PROBLEM REQUIREMENTS: How many lines of the data hold the word "scene"? State the number and nothing else.

COLLECTED DATA:
-=-=-=-=-

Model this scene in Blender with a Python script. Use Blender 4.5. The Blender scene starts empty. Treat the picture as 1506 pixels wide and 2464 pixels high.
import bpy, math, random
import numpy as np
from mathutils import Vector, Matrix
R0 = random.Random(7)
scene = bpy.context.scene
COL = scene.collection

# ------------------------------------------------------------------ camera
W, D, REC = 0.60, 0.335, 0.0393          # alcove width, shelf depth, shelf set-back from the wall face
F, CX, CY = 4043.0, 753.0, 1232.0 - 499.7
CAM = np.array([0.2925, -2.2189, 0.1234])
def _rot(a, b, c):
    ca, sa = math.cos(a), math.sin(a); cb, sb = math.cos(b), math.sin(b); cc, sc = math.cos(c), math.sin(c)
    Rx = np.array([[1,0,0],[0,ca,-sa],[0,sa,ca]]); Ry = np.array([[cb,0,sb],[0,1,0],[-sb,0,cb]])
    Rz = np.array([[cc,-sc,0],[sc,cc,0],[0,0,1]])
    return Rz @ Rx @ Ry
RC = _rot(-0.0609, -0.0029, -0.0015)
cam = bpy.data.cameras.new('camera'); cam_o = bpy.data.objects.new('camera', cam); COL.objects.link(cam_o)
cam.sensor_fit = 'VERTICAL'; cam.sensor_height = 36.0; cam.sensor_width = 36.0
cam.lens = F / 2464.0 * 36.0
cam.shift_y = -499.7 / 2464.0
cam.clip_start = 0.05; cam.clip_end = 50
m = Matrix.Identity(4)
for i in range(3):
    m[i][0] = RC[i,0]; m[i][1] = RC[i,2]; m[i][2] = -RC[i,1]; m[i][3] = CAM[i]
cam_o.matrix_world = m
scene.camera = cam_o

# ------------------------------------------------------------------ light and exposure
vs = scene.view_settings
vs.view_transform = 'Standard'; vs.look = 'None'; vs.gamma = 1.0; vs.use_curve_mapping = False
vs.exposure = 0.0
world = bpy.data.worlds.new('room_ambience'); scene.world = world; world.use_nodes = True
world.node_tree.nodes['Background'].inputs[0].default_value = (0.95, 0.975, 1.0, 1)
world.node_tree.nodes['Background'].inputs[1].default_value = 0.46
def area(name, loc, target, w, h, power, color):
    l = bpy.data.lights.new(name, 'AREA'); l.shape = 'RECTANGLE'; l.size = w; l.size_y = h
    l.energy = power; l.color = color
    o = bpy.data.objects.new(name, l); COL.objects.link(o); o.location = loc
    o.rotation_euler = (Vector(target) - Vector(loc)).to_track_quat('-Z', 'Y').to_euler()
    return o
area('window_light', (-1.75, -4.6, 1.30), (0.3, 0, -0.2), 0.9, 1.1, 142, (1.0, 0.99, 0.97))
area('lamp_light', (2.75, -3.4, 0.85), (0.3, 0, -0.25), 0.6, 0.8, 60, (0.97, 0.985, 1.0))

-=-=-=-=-

SOLUTION FOR THIS EXERCISE: 6